Work to complete: Every entry that follows needs to be repeated exactly.

Supplied material:
┄┄┄┄┄┄

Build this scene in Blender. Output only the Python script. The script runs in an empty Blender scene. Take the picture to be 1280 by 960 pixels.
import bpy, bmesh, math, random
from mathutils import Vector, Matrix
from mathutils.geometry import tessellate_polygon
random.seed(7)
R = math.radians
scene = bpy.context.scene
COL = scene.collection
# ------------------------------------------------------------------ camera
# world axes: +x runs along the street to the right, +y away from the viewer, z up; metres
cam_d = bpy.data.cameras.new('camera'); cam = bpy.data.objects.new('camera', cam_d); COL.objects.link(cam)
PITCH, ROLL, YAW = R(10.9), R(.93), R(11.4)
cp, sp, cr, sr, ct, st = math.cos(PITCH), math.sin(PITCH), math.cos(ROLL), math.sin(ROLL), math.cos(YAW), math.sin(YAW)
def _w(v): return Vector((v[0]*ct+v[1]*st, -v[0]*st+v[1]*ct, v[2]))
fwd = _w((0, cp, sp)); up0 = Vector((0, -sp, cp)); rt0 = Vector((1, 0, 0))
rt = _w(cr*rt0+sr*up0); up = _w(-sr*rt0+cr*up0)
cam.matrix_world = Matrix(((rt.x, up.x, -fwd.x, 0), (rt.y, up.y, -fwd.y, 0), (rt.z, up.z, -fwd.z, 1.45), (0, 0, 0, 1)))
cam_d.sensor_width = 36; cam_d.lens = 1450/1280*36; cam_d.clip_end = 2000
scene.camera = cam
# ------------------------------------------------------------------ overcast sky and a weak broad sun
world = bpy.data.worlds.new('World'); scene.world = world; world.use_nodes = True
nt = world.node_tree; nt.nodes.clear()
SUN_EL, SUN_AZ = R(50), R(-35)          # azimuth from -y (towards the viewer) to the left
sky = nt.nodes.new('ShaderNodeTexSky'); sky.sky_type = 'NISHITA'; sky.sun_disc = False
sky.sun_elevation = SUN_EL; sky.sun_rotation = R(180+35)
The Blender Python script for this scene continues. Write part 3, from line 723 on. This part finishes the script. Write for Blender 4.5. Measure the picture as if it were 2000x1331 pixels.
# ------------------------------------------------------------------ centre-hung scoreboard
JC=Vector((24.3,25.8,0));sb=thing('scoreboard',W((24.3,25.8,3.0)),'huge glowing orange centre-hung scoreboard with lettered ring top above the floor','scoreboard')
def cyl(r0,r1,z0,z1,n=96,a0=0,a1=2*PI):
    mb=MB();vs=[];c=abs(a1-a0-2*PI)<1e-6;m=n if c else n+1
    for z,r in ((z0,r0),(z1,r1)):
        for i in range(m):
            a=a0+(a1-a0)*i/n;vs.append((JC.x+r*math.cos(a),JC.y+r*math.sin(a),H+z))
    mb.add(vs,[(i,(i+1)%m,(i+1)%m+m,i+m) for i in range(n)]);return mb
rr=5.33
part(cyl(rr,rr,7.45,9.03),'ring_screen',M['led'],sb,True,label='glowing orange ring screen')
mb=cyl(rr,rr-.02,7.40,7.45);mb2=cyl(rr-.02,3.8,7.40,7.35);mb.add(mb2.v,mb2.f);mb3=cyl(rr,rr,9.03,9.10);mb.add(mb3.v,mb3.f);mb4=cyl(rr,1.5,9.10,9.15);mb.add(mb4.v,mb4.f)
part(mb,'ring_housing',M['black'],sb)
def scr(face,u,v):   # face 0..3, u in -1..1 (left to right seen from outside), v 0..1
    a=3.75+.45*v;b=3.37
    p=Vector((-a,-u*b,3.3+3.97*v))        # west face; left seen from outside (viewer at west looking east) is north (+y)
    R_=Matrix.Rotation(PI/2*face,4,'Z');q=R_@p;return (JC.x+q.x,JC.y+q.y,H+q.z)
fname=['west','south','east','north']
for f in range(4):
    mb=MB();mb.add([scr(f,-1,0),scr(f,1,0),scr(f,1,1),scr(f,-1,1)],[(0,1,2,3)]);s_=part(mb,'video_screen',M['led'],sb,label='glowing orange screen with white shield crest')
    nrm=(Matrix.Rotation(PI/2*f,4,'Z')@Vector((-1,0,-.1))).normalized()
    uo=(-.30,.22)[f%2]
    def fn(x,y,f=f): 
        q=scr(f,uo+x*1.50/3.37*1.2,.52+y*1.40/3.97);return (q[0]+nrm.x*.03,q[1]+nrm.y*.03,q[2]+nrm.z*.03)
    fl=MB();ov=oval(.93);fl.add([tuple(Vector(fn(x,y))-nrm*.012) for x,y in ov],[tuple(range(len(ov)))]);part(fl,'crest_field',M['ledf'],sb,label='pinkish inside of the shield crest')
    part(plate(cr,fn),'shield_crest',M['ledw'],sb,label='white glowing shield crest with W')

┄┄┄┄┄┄

Right answer:
Build this scene in Blender. Output only the Python script. The script runs in an empty Blender scene. Take the picture to be 1280 by 960 pixels.
import bpy, bmesh, math, random
from mathutils import Vector, Matrix
from mathutils.geometry import tessellate_polygon
random.seed(7)
R = math.radians
scene = bpy.context.scene
COL = scene.collection
# ------------------------------------------------------------------ camera
# world axes: +x runs along the street to the right, +y away from the viewer, z up; metres
cam_d = bpy.data.cameras.new('camera'); cam = bpy.data.objects.new('camera', cam_d); COL.objects.link(cam)
PITCH, ROLL, YAW = R(10.9), R(.93), R(11.4)
cp, sp, cr, sr, ct, st = math.cos(PITCH), math.sin(PITCH), math.cos(ROLL), math.sin(ROLL), math.cos(YAW), math.sin(YAW)
def _w(v): return Vector((v[0]*ct+v[1]*st, -v[0]*st+v[1]*ct, v[2]))
fwd = _w((0, cp, sp)); up0 = Vector((0, -sp, cp)); rt0 = Vector((1, 0, 0))
rt = _w(cr*rt0+sr*up0); up = _w(-sr*rt0+cr*up0)
cam.matrix_world = Matrix(((rt.x, up.x, -fwd.x, 0), (rt.y, up.y, -fwd.y, 0), (rt.z, up.z, -fwd.z, 1.45), (0, 0, 0, 1)))
cam_d.sensor_width = 36; cam_d.lens = 1450/1280*36; cam_d.clip_end = 2000
scene.camera = cam
# ------------------------------------------------------------------ overcast sky and a weak broad sun
world = bpy.data.worlds.new('World'); scene.world = world; world.use_nodes = True
nt = world.node_tree; nt.nodes.clear()
SUN_EL, SUN_AZ = R(50), R(-35)          # azimuth from -y (towards the viewer) to the left
sky = nt.nodes.new('ShaderNodeTexSky'); sky.sky_type = 'NISHITA'; sky.sun_disc = False
sky.sun_elevation = SUN_EL; sky.sun_rotation = R(180+35)
The Blender Python script for this scene continues. Write part 3, from line 723 on. This part finishes the script. Write for Blender 4.5. Measure the picture as if it were 2000x1331 pixels.
# ------------------------------------------------------------------ centre-hung scoreboard
JC=Vector((24.3,25.8,0));sb=thing('scoreboard',W((24.3,25.8,3.0)),'huge glowing orange centre-hung scoreboard with lettered ring top above the floor','scoreboard')
def cyl(r0,r1,z0,z1,n=96,a0=0,a1=2*PI):
    mb=MB();vs=[];c=abs(a1-a0-2*PI)<1e-6;m=n if c else n+1
    for z,r in ((z0,r0),(z1,r1)):
        for i in range(m):
            a=a0+(a1-a0)*i/n;vs.append((JC.x+r*math.cos(a),JC.y+r*math.sin(a),H+z))
    mb.add(vs,[(i,(i+1)%m,(i+1)%m+m,i+m) for i in range(n)]);return mb
rr=5.33
part(cyl(rr,rr,7.45,9.03),'ring_screen',M['led'],sb,True,label='glowing orange ring screen')
mb=cyl(rr,rr-.02,7.40,7.45);mb2=cyl(rr-.02,3.8,7.40,7.35);mb.add(mb2.v,mb2.f);mb3=cyl(rr,rr,9.03,9.10);mb.add(mb3.v,mb3.f);mb4=cyl(rr,1.5,9.10,9.15);mb.add(mb4.v,mb4.f)
part(mb,'ring_housing',M['black'],sb)
def scr(face,u,v):   # face 0..3, u in -1..1 (left to right seen from outside), v 0..1
    a=3.75+.45*v;b=3.37
    p=Vector((-a,-u*b,3.3+3.97*v))        # west face; left seen from outside (viewer at west looking east) is north (+y)
    R_=Matrix.Rotation(PI/2*face,4,'Z');q=R_@p;return (JC.x+q.x,JC.y+q.y,H+q.z)
fname=['west','south','east','north']
for f in range(4):
    mb=MB();mb.add([scr(f,-1,0),scr(f,1,0),scr(f,1,1),scr(f,-1,1)],[(0,1,2,3)]);s_=part(mb,'video_screen',M['led'],sb,label='glowing orange screen with white shield crest')
    nrm=(Matrix.Rotation(PI/2*f,4,'Z')@Vector((-1,0,-.1))).normalized()
    uo=(-.30,.22)[f%2]
    def fn(x,y,f=f): 
        q=scr(f,uo+x*1.50/3.37*1.2,.52+y*1.40/3.97);return (q[0]+nrm.x*.03,q[1]+nrm.y*.03,q[2]+nrm.z*.03)
    fl=MB();ov=oval(.93);fl.add([tuple(Vector(fn(x,y))-nrm*.012) for x,y in ov],[tuple(range(len(ov)))]);part(fl,'crest_field',M['ledf'],sb,label='pinkish inside of the shield crest')
    part(plate(cr,fn),'shield_crest',M['ledw'],sb,label='white glowing shield crest with W')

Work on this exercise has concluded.